The Impact of Powell’s Endorsement

Anyone who opposed the war in Iraq is probably ambivalent to Colin Powell’s public pronouncements, given his role in promoting that war, with questionable assertions, on the world stage. Still, Powell’s recent endorsement of Barack Obama is important. The former general is viewed favorably by a large percent of the population (at least in this 2004 poll). Beyond that, though, he stands at the embodiment of a lifelong moderate Republican shivering as he stares into the abyss of today’s far-right party.

As Powell told Tom Brokaw:

And the party has moved even further to the right, and Governor Palin has indicated a further rightward shift.  I would have difficulty with two more conservative appointments to the Supreme Court, but that’s what we’d be looking at in a McCain administration.  I’m also troubled by, not what Senator McCain says, but what members of the party say. And it is permitted to be said such things as, “Well, you know that Mr. Obama is a Muslim.” Well, the correct answer is, he is not a Muslim, he’s a Christian.  He’s always been a Christian.  But the really right answer is, what if he is?  Is there something wrong with being a Muslim in this country? The answer’s no, that’s not America.  Is there something wrong with some seven-year-old Muslim-American kid believing that he or she could be president?  Yet, I have heard senior members of my own party drop the suggestion, “He’s a Muslim and he might be associated terrorists.” This is not the way we should be doing it in America.

I feel strongly about this particular point because of a picture I saw in a magazine.  It was a photo essay about troops who are serving in Iraq and Afghanistan.  And one picture at the tail end of this photo essay was of a mother in Arlington Cemetery, and she had her head on the headstone of her son’s grave.  And as the picture focused in, you could see the writing on the headstone.  And it gave his awards–Purple Heart, Bronze Star–showed that he died in Iraq, gave his date of birth, date of death.  He was 20 years old. And then, at the very top of the headstone, it didn’t have a Christian cross, it didn’t have the Star of David, it had crescent and a star of the Islamic faith.  And his name was Kareem Rashad Sultan Khan, and he was an American. He was born in New Jersey.  He was 14 years old at the time of 9/11, and he waited until he can go serve his country, and he gave his life.  Now, we have got to stop polarizing ourself in this way.  And John McCain is as nondiscriminatory as anyone I know.  But I’m troubled about the fact that, within the party, we have these kinds of expressions.

The photo Powell is referring to was published in the New Yorker as part of a photo essay, “Service,” produced by photographer Platon. It is one extremely moving image among many, snapshots of soldiers as they mobilize for war or deal with its aftermath.

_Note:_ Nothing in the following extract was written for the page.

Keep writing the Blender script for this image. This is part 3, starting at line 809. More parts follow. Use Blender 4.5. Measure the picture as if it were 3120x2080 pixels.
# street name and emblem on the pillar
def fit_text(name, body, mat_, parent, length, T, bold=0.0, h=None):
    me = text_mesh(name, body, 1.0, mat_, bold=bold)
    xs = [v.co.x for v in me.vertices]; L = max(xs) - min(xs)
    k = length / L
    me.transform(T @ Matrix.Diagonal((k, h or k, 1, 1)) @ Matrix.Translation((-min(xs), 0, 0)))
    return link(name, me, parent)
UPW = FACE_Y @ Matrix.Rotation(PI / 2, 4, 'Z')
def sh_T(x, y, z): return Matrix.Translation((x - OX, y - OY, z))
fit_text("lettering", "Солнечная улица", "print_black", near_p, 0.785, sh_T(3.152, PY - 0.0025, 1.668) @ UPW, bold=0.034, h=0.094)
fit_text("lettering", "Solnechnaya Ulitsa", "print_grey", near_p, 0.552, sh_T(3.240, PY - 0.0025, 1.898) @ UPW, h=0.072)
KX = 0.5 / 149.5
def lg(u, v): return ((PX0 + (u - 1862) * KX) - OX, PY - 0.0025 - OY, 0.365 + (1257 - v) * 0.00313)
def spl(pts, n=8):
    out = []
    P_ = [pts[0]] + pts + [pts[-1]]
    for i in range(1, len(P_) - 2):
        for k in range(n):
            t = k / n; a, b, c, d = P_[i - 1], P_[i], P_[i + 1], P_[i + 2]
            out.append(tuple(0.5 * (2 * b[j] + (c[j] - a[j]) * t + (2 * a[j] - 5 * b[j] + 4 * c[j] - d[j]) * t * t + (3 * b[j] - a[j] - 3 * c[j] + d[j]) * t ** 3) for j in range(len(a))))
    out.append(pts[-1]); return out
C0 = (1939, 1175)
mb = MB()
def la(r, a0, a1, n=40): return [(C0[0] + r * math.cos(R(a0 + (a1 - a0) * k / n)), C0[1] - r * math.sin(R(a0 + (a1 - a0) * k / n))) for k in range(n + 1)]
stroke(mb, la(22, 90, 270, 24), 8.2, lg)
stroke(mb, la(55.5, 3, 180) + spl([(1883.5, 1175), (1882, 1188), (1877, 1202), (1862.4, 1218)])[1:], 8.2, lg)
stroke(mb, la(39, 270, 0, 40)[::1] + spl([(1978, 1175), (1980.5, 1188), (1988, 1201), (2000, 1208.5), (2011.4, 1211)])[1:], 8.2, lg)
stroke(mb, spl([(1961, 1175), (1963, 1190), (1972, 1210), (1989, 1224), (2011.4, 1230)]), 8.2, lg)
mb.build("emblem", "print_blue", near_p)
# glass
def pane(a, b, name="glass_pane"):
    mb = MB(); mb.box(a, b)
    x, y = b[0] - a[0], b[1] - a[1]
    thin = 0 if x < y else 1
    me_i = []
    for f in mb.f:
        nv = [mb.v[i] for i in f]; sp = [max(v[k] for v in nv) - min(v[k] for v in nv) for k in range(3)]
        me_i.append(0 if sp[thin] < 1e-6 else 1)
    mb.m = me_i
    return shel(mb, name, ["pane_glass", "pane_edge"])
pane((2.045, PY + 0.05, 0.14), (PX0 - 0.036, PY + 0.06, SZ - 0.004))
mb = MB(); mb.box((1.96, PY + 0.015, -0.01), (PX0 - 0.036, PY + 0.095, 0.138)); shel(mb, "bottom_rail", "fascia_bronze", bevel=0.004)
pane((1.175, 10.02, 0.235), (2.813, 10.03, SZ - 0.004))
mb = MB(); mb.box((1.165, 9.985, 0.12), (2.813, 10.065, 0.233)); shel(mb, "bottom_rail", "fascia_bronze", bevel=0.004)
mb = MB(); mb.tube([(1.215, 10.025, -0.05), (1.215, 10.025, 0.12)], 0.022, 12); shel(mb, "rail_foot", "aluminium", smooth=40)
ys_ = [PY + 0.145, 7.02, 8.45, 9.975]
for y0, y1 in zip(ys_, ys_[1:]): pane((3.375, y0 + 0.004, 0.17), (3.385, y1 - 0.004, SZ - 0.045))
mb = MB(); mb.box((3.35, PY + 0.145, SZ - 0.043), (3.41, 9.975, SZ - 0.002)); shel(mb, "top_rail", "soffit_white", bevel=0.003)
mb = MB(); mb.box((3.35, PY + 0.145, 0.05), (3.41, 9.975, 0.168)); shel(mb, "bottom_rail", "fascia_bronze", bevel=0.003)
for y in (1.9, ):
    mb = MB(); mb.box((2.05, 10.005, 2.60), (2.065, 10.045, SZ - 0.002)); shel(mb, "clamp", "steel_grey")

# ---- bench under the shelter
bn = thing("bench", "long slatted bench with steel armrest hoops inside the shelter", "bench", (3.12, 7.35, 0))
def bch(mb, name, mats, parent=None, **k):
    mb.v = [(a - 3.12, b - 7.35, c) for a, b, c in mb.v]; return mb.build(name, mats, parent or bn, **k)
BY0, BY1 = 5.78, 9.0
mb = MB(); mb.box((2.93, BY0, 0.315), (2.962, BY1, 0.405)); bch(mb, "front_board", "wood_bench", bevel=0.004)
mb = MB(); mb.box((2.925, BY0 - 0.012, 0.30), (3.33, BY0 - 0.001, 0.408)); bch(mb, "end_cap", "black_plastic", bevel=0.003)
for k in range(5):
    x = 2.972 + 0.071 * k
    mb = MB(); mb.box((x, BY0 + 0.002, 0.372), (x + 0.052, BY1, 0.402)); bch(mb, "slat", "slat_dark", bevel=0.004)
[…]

Powell’s endorsement was presented methodically. He outlined his friendship with John McCain, his disillusionment with McCain’s campaign and the Republican status quo, and the myriad factors that led him to endorse Obama.

Of course, the always-classy Rush Limbaugh had a response ready:

“Let me say it louder, and let me say it even more plainly. IT WAS TOTALLY ABOUT RACE! The Powell nomination — or endorsement — totally about race.”

Among those who were probably least surprised: Donovan McNabb. Or Jesse Jackson. Or pretty much anyone who’s listened to Rush’s show over the past 20 years.